**Data extract**
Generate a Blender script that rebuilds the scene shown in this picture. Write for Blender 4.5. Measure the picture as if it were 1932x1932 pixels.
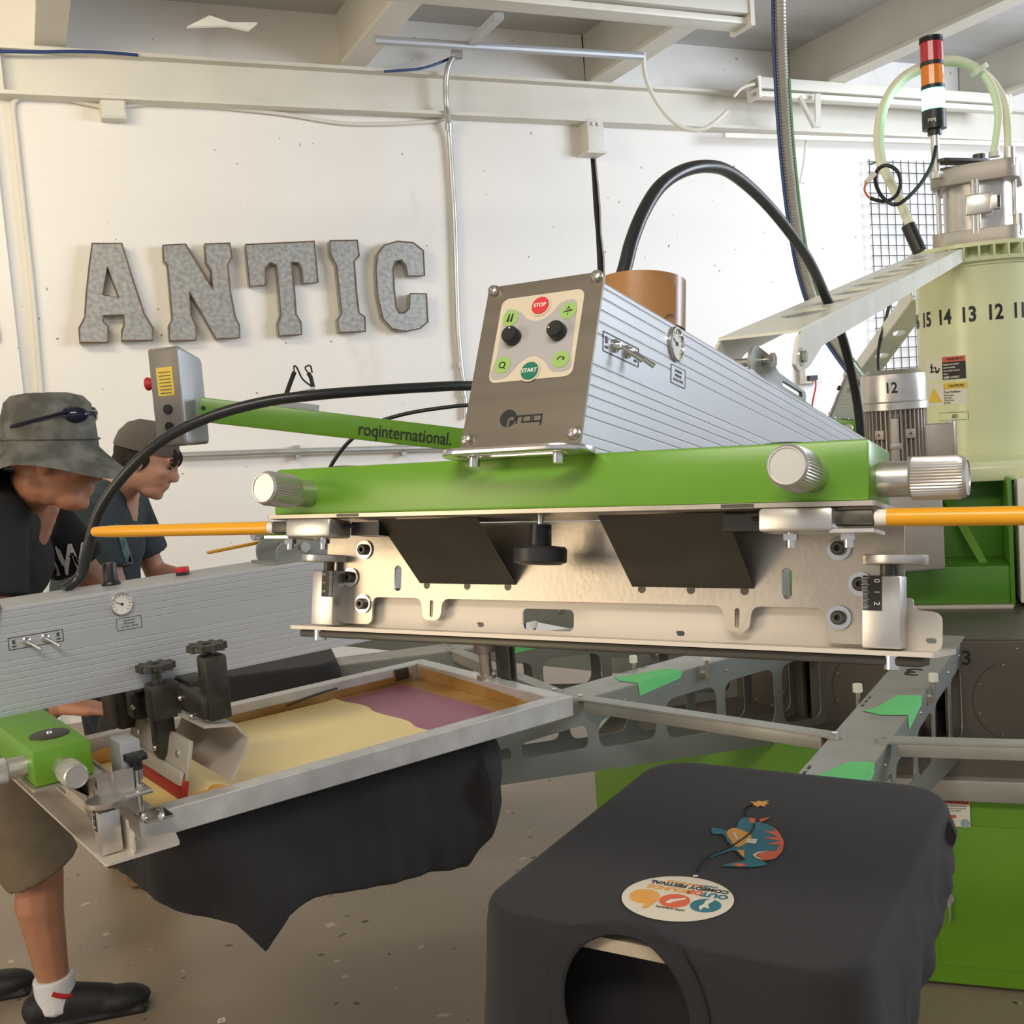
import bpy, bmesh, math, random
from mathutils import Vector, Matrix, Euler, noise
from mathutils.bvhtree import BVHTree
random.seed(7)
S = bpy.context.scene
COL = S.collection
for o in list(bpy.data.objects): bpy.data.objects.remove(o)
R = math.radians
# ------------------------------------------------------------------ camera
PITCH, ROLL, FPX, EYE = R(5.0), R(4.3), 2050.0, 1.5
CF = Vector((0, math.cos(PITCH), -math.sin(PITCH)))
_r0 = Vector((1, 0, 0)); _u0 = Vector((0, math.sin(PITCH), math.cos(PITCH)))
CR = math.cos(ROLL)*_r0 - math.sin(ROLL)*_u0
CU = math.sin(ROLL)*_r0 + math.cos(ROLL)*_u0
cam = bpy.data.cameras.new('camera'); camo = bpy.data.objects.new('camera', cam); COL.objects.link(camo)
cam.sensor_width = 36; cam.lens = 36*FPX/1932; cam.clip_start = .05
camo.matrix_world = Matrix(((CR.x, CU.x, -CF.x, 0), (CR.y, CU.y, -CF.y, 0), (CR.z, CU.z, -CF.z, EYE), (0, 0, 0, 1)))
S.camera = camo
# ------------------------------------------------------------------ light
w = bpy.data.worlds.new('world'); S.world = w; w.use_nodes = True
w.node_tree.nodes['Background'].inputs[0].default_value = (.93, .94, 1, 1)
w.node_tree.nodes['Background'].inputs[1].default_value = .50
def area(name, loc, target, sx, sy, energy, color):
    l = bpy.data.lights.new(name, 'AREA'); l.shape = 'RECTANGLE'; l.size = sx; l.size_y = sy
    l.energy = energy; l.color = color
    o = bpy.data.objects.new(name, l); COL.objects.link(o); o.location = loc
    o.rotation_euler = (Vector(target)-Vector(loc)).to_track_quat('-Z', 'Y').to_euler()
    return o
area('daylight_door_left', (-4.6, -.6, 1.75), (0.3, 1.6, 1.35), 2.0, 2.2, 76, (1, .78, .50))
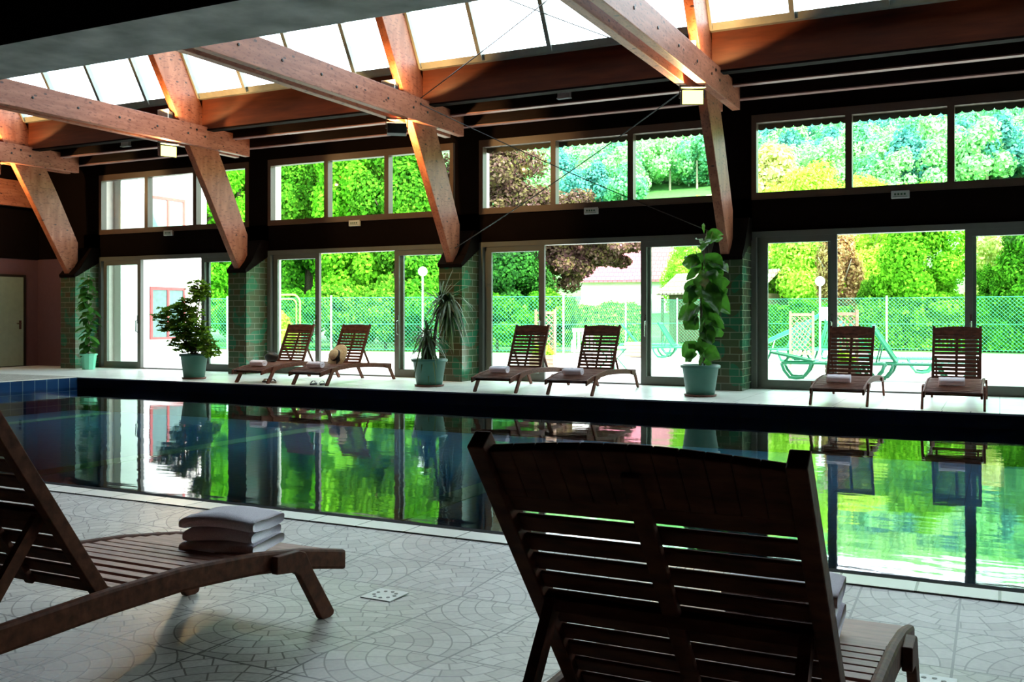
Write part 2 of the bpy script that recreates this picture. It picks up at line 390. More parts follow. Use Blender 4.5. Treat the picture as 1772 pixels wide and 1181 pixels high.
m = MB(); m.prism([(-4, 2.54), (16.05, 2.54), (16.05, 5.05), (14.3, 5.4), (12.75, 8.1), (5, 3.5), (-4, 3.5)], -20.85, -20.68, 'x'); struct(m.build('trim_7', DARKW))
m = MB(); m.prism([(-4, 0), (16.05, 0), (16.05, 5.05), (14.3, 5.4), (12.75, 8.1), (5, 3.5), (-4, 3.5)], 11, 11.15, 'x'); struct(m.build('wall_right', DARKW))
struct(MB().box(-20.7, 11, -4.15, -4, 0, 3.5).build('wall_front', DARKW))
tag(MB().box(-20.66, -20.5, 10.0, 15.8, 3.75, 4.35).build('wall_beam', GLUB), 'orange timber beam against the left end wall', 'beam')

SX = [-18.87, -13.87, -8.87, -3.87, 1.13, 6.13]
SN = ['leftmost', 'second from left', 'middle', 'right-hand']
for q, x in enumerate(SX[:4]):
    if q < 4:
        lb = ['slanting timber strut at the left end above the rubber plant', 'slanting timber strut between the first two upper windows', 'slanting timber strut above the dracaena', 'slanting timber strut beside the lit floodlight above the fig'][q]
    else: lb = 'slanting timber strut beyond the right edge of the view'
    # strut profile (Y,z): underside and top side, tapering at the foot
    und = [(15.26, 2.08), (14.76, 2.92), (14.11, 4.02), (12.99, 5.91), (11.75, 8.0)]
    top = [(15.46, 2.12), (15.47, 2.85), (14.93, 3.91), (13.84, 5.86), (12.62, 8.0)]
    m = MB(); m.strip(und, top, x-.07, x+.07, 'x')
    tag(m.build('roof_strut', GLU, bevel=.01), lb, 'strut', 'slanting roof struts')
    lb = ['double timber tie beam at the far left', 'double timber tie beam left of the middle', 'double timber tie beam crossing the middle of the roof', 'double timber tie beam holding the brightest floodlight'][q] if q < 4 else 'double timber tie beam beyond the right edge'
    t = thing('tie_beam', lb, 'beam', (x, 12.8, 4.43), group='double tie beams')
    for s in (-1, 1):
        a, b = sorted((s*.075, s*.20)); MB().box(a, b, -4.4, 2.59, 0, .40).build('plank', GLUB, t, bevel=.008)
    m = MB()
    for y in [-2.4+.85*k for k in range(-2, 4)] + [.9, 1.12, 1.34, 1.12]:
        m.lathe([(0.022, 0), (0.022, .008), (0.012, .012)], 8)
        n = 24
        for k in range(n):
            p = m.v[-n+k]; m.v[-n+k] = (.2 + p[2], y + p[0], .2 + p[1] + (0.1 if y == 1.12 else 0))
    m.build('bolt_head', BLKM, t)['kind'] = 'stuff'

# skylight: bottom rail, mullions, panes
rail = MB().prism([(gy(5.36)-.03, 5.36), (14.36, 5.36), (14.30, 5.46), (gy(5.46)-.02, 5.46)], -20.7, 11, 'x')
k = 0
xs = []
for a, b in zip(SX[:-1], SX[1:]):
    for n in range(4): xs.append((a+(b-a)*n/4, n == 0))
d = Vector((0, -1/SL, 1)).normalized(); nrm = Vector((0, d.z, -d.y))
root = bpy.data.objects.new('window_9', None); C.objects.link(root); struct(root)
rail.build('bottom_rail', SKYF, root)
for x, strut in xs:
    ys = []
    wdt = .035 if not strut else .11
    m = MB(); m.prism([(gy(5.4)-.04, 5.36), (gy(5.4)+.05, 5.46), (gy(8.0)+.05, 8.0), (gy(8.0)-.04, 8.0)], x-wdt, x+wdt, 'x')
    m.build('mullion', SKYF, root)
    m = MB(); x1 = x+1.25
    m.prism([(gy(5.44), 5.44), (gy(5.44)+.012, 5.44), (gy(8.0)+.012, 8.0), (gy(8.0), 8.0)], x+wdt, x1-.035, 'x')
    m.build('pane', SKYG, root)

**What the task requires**
From the records above, quote only the lines running from the line with "Write part 2" to the line with "end wall', 'beam')", both lines included.

**Response to the task**
Write part 2 of the bpy script that recreates this picture. It picks up at line 390. More parts follow. Use Blender 4.5. Treat the picture as 1772 pixels wide and 1181 pixels high.
m = MB(); m.prism([(-4, 2.54), (16.05, 2.54), (16.05, 5.05), (14.3, 5.4), (12.75, 8.1), (5, 3.5), (-4, 3.5)], -20.85, -20.68, 'x'); struct(m.build('trim_7', DARKW))
m = MB(); m.prism([(-4, 0), (16.05, 0), (16.05, 5.05), (14.3, 5.4), (12.75, 8.1), (5, 3.5), (-4, 3.5)], 11, 11.15, 'x'); struct(m.build('wall_right', DARKW))
struct(MB().box(-20.7, 11, -4.15, -4, 0, 3.5).build('wall_front', DARKW))
tag(MB().box(-20.66, -20.5, 10.0, 15.8, 3.75, 4.35).build('wall_beam', GLUB), 'orange timber beam against the left end wall', 'beam')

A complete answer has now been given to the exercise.